3. Called Vicky last weekend to catch up.
4. Changed linens (all of them). Washed laundry. Dried laundry. Put laundry away.
5. Cleaned my bathroom, including scrubbing my shower curtain and soaking it in bleach for several hours to remove the inevitable mildew buildup. I hate mildew.
6. Took the recycling bins to the curb Sunday night. Put the empty bins back on the porch Monday morning.
7. Various pepper photograph posts. Also moved peppers inside and outside several times to keep them from freezing overnight.
8. Paid my monthly internet bill.
9. Cooked a batch of veggie sidedish. Cooked a batch of rice. Boiled a dozen eggs.
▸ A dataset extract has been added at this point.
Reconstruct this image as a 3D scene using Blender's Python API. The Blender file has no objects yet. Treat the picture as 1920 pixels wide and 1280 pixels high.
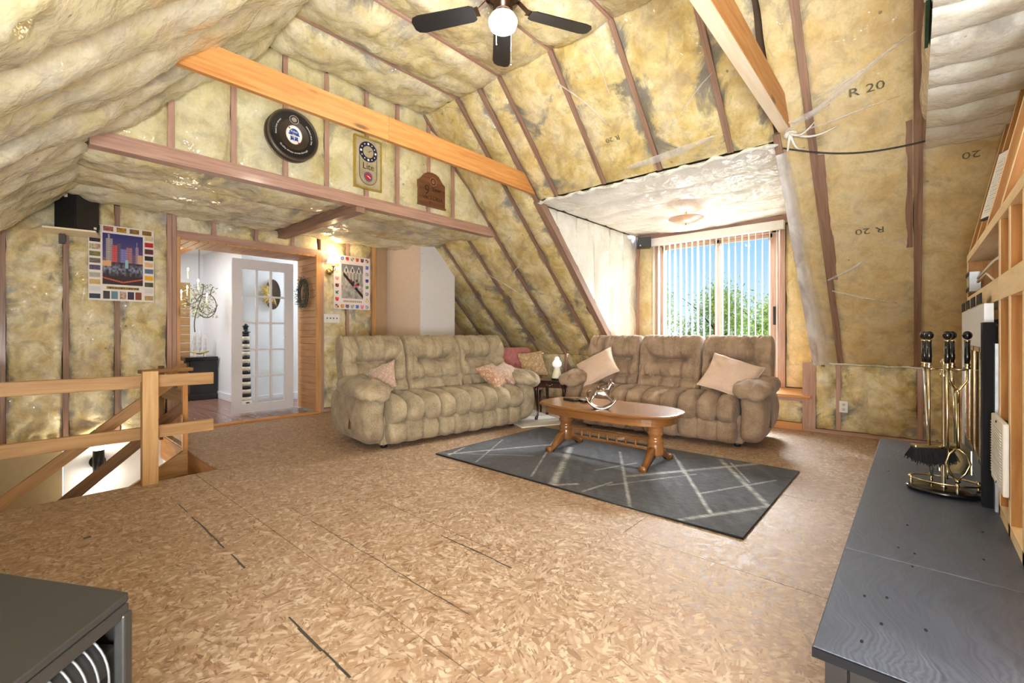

10. Took the resulting compost out to the compost bin.
11. Voted.
Fuck fuck fuckity fucking fuck.
I had been uneasy about this election since before the primaries last year, when I overheard one of my Not the IRS coworkers repeatedly telling people (both coworkers and clients) to "hold your nose and vote for Trump" because she thought he had the best chance of beating Hillary Clinton. As time went on, she shifted away from the 'hold your nose' qualifier and started talking about his supposed business genius and good ideas on health care, presumably because once people commit to a course of action we tend to shift our beliefs to make that course of action seem good/right instead of merely tolerable.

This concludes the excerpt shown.